GOP donor funds South Dakota National Guard troops in Texas
South Dakota Gov. Kristi Noem said Tuesday she will use a donation from a Republican donor to fund a deployment of up to 50 South Dakota National Guard troops to the U.S. border with Mexico.
Noem joined a growing list of Republican governors promising to send law enforcement officers to Texas as the GOP ramps up a political fight with President Joe Biden over border security. The issue has drawn a host of prominent GOP figures: Former President Donald Trump was expected to travel to the border this week and Republican governors from Arkansas, Florida, Nebraska and Iowa have all committed to sending law enforcement officers for border security.
Noem’s spokesman Ian Fury said the governor decided to fund the deployment with a private donation “to help alleviate the cost to South Dakota taxpayers,” but declined to provide estimates on the cost of the deployment, citing “security reasons.”
Willis and Reba Johnson’s Foundation made the donation directly to the state, Fury said. Willis Johnson, a Tennessee-based billionaire, is the founder of an online used-car auction called Copart. He regularly makes large contributions to Republicans, including $200,000 to the Trump Victory Committee last year.
Noem, a potential presidential contender, drew a distinction between her decision to send the National Guard and other governors who are sending state police officers.
“The border is a national security crisis that requires the kind of sustained response only the National Guard can provide,” she said in a statement. “We should not be making our own communities less safe by sending our police or Highway Patrol to fix a long-term problem President Biden’s Administration seems unable or unwilling to solve.”
But Democratic state Sen. Reynold Nesiba said the fact Noem is using a donor to pay for the deployment shows it is not a “real priority” for the state, but instead gives her “political cover.” He said he was looking into whether using a private donation to fund the deployment is legal.
“This could set a dangerous precedent to allow anonymous political donors to call the governor and dispatch the Guard whenever they want,” he said.
The federal government usually pays for National Guard deployments to other states. When troops respond to an in-state emergency, they are paid from state government funds, according to Duke Doering, a historian with the South Dakota National Guard Museum. He said he had never heard of a private donor funding a deployment.
“This kind of floors me, when you’re talking about a private donor sending the Guard, that doesn’t even make sense to me,” Doering said.
The South Dakota National Guard is expected to deploy for 30 to 60 days, Noem said, while the other states involved are sending law enforcement officers for roughly two-week stints.
Texas Gov.
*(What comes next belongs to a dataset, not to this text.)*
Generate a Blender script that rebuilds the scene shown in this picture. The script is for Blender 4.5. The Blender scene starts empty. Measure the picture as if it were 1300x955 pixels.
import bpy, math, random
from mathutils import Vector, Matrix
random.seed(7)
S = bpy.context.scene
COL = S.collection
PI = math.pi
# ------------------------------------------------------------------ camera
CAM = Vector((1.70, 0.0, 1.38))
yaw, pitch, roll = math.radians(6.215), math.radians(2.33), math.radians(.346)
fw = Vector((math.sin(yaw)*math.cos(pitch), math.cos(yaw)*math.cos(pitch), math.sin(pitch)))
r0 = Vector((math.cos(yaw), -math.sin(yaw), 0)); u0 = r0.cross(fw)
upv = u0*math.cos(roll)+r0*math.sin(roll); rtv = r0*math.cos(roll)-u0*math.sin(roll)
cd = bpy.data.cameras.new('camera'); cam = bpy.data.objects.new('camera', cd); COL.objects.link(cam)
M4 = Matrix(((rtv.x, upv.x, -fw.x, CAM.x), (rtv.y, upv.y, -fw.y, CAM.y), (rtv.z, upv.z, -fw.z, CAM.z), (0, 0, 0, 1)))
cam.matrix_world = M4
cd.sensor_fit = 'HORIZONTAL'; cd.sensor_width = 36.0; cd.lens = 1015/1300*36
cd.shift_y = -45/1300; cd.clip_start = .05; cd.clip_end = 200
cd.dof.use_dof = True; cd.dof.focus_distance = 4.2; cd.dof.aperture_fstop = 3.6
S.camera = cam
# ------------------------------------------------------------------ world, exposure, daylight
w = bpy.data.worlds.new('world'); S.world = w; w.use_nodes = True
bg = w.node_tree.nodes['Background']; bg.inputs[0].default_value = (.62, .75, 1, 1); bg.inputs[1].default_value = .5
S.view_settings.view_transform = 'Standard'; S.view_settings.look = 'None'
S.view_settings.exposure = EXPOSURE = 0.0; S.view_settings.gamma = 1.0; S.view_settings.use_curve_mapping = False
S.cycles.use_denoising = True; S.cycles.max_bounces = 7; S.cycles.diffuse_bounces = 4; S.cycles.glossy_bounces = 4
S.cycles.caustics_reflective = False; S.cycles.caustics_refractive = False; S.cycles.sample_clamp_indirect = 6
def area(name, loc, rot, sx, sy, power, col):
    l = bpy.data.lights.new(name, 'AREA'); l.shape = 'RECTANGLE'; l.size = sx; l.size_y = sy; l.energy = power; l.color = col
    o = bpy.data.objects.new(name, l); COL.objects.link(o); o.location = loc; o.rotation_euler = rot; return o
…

Greg Abbott this month announced plans to build more barriers along the border. Abbott’s new push has been criticized as political theater, but he defended the plan, saying the number of border crossers remains high. The governor said he will use $250 million in state money and crowdsourced financing for the barriers, although the timeline and cost for the push are unclear. It also faces potential court challenges from the federal government.
Meanwhile, Arkansas Gov. Asa Hutchinson on Tuesday authorized a 90-day deployment of up to 40 National Guard troops to the border. His office said the deployment is not being paid for by a private donor.
Iowa has sent about 25 State Patrol officers to the border under a national interstate mutual aid network called an Emergency Management Assistance Compact. Under the compact, Texas has agreed to reimburse Iowa for the expense of the state troopers, though Iowa is paying expenses for the state troopers initially. The Iowa National Guard also has 24 soldiers providing assistance to law enforcement at the border under a federally-funded activation in response to a Trump administration request in October 2020.
A spokesman for the Nebraska State Patrol, which has sent 25 troopers to Texas, said it has not received any private donations for the deployment.
Large numbers of migrants have been showing up at the U.S. border with Mexico, with many turning themselves over to U.S. Border Patrol agents in seeking legal asylum status. But the numbers of families and children traveling without their parents crossing into the U.S. have dropped sharply since March and April, while the encounters with single adults have remained high.